I: Onto a completely different matter: pop culture. Do you have a favorite TV show?

JB: There is a show on Univisión on Sunday which is about the circus… The Best Circus Artists or something like that. The circus is contrast and originality, because in it are buried all the facets of art. Despite this, it is a spectacle for adults and children.

I: You are very vocal against Univisión stars like Niurka Marcos. How do you feel about gossip shows like El Gordo y La Flaca [The Fat Man and the Thin Girl]?

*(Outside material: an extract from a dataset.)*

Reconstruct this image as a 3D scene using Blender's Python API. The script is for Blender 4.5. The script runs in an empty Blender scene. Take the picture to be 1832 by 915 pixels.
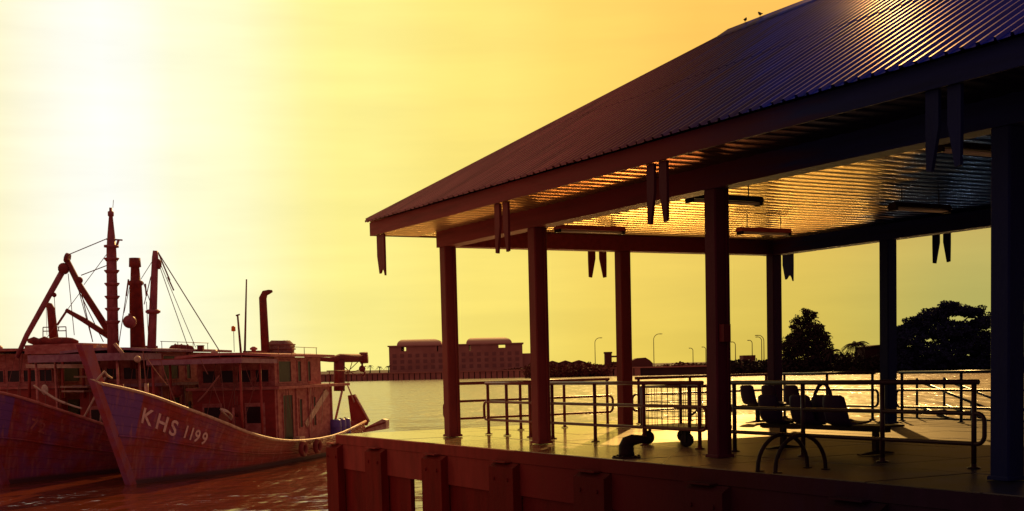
import bpy, bmesh, math, random
from math import radians, sin, cos, pi, sqrt, atan2
from mathutils import Vector, Matrix
random.seed(7)

# ------------------------------------------------------------------ camera
scene = bpy.context.scene
COL = scene.collection
FPX, PY, PITCH, ROLL, CAMZ = 2318.05, 825.6, -0.0718, 0.0244, 1.27
cam_data = bpy.data.cameras.new('camera')
cam = bpy.data.objects.new('camera', cam_data)
COL.objects.link(cam)
cam_data.sensor_width = 36.0
cam_data.lens = FPX / 1832.0 * 36.0
cam_data.shift_y = (PY - 457.5) / 1832.0
cam_data.clip_start = 0.1
cam_data.clip_end = 20000
cam.matrix_world = (Matrix.Translation((0, 0, CAMZ)) @ Matrix.Rotation(pi / 2 + PITCH, 4, 'X')
                    @ Matrix.Rotation(-ROLL, 4, 'Z'))
scene.camera = cam
scene.render.resolution_x = 1024
scene.render.resolution_y = 511

# ------------------------------------------------------------------ light
SUN_AZ, SUN_EL = radians(11.0), radians(27.0)
sd = bpy.data.lights.new('sun', 'SUN')
sd.energy = 4.2
sd.angle = radians(0.53)
sd.color = (1.0, 0.6, 0.19)
sun = bpy.data.objects.new('sun', sd)
COL.objects.link(sun)
to_sun = Vector((sin(SUN_AZ) * cos(SUN_EL), cos(SUN_AZ) * cos(SUN_EL), sin(SUN_EL)))
sun.rotation_euler = to_sun.to_track_quat('Z', 'Y').to_euler()


def lin(r, g, b):
    def f(c):
        c /= 255.0
        return c / 12.92 if c <= 0.04045 else ((c + 0.055) / 1.055) ** 2.4
    return (f(r), f(g), f(b), 1.0)


world = bpy.data.worlds.new('World')
scene.world = world
world.use_nodes = True
wn, wl = world.node_tree.nodes, world.node_tree.links
wn.clear()
w_out = wn.new('ShaderNodeOutputWorld')
w_bg = wn.new('ShaderNodeBackground')
w_bg.inputs['Strength'].default_value = 1.0
w_tc = wn.new('ShaderNodeTexCoord')
w_sep = wn.new('ShaderNodeSeparateXYZ')
wl.new(w_tc.outputs['Generated'], w_sep.inputs[0])


def wmath(op, a, b=None):
    n = wn.new('ShaderNodeMath')
    n.operation = op
    for i, v in enumerate((a, b)):
        if v is None:
            continue
        if isinstance(v, (int, float)):
            n.inputs[i].default_value = v
        else:
            wl.new(v, n.inputs[i])
    return n.outputs[0]


w_az = wmath('ARCTAN2', w_sep.outputs[0], w_sep.outputs[1])
w_f = wmath('ADD', wmath('MULTIPLY', w_az, 1 / (2 * pi)), 0.5)


def wramp(fac, stops):
    n = wn.new('ShaderNodeValToRGB')
    n.color_ramp.interpolation = 'B_SPLINE' if False else 'EASE'
    el = n.color_ramp.elements
    while len(el) < len(stops):
        el.new(0.5)
    for e, (p, c) in zip(el, stops):
        e.position = p
        e.color = c
    wl.new(fac, n.inputs[0])
    return n.outputs[0]


def azs(lst):
    return [((a + 180) / 360.0, lin(*c)) for a, c in lst]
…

JB: El Gordo y la Flaca… Well, Lily [Estefan, hostess of the show] is only on TV because of her last name and her uncle, Emilio. Raul De Molina [“El Gordo,” host of the show] is the son of someone that was in my jail. You will never hear him talk about Cuba. They have both forgotten Cuba, while the Mexicans and other groups don’t waste a single opportunity to praise their countries. They don’t talk about a single Cuban star nor of anything beautiful about our country. I don’t even think they want people to know that they are Cuban. As for Niurka, she is sincerely… well, Martí once said that “a woman should not be touched, not even with the petal of a rose.” I will touch her with my words. It is a national disgrace that she is Cuban, although television in general nowadays is a complete moral free-for-all. Everything is sex, sex and sex. The other day I saw a program called Women… I don’t even know what it’s called. They’re all in love with the gardener. None of them ever leave the bed. Everything is gossip, protected by the First Amendment of our Constitution. No matter how great of a dancer she was in Cuba, her fame is due to one man, Juan Osorio. He made her.

I: Any final words for us?

JB: Wherever I go, I have my Cuban flag on my lapel. As Vincente Aguilera once said, “I have naught if not my country,” and it was Jose Marti who said “I lived in the monster and know its entrails.” I want for my country a nationalist government, without intervention from the exterior — without Washington and without Moscow.